Monday, September 29, 2014

R / Brave Rats - A Micro Review for Two

Hi everybody!
Sorry for such a late review today. I've been using the day to replay some games with my fiance, take some pictures, and jot some notes down. That being said I am good on review material for some time to come. Now on to the review!

I wanted to shift gears from some medium sized games to one that fits into a pocket and can be played virtually anywhere. So, as you may know, we play a lot of 2 player games, so today we are going to talk about R by Seiji Kanai. R was reimplemented into Brave Rats in 2011.

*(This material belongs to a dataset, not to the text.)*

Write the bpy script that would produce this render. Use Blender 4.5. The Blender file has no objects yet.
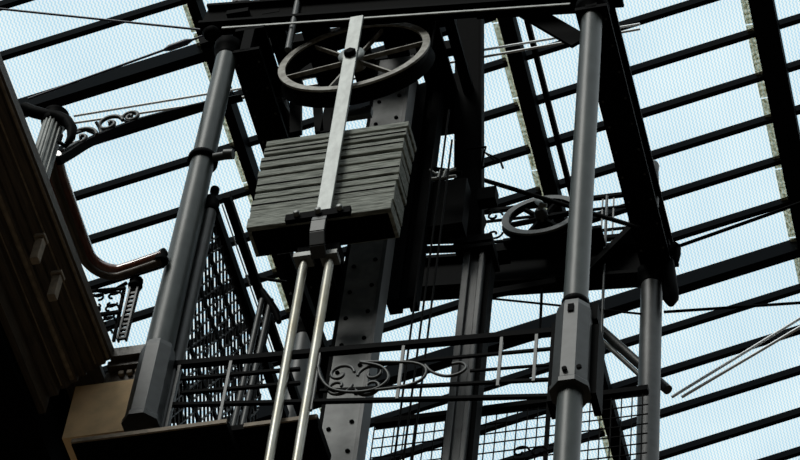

R/Brave Rats Together for the First Time...Again.
R is a 2 player micro game consisting of 16 cards. Each player receives 8 cards numbered 0 through 7 in their faction. The original R has identical artwork on the cards with the exception of the Prince and Princess cards (one faction being dark haired and the the being fair haired) while Brave Rats has red and blue factions of rats. The players simultaneously pick one of the cards from their hand to play and reveal their cards at the same time. Once the cards are revealed their special abilities activate such as the prince let's you automatically win the round, the princess wins the game automatically if your opponent reveals the prince, and the wizard nullifies the opposing card's ability.
Spreading Out the Factions.
The numbers in the top corner also act as the card's power. After the abilities are resolved players match the numbers up and the higher number wins. The winning player captures the opponent's card, by taking it and setting the pair aside. The first player to capture 4 of their opponent's cards wins the game.

The game only lasts about 5 to 10 minutes with no setup and extremely easy set of rules. The game, although short, has a lot of replay value. It isn't a brain burner and can be easily repeated again and again for a light experience. R works well as a waiting game as well, if you and a friend were eliminated early from a long game you can use it to pass time until the next game is ready to go.

A Swarm of Rats

As far as the game goes the art in both versions is very crisp and visually arresting. That being said, the original art for R is beautiful. Noboru Sugiura's artwork is masterful and a breath of fresh air. Just looking at it also screams that it is a Seiji Kanai/Kanai Factory game. It is distinct and fanciful. In both versions the cards are of a good size and feel. They are well made and won't easily fall apart through heavy play. My biggest complaint about the original R is that it comes in a flimsy white envelope while Brave Rats comes in a great, hard as nails tin.

This was another game I was looking forward to at Gen Con. I caught wind that Blue Orange Games had limited copies of R if you purchased Brave Rats or if you beat them in an oversized version of the game. I had to have R despite not really wanting Brave Rats. I know, I know, it is the same exact game with the exception of the art. That being said, the cartoony rat art and Scotish rat kingdoms really turned me off. It is so minor, but if it wasn't for the original art being available I wouldn't even own Brave Rats.

Now, I really like this game. It is a neat, quick 2 player game. However, the nature of the game is that there is little to no meat to it. Once you play R you probably won't think about it again until it hits the table next time. It is a fun bit of fluff.

I can really only recommend the game if you are looking for a small, cheap bit of fun to play on lazy rainy days with a loved one or if you are a huge Seiji Kanai fan. I'd also say get R instead of Brave Rats because of the stunning artwork.

R/Brave Rats is a fine game, but it will leave you wanting more. Now hopefully Blue Orange and Mr. Kanai capitalize on this and finally release RRR in English with Noboru Sugiura's original artwork.

Thank you all again for reading another Daemonic Teutonic game review. I hope you enjoyed it!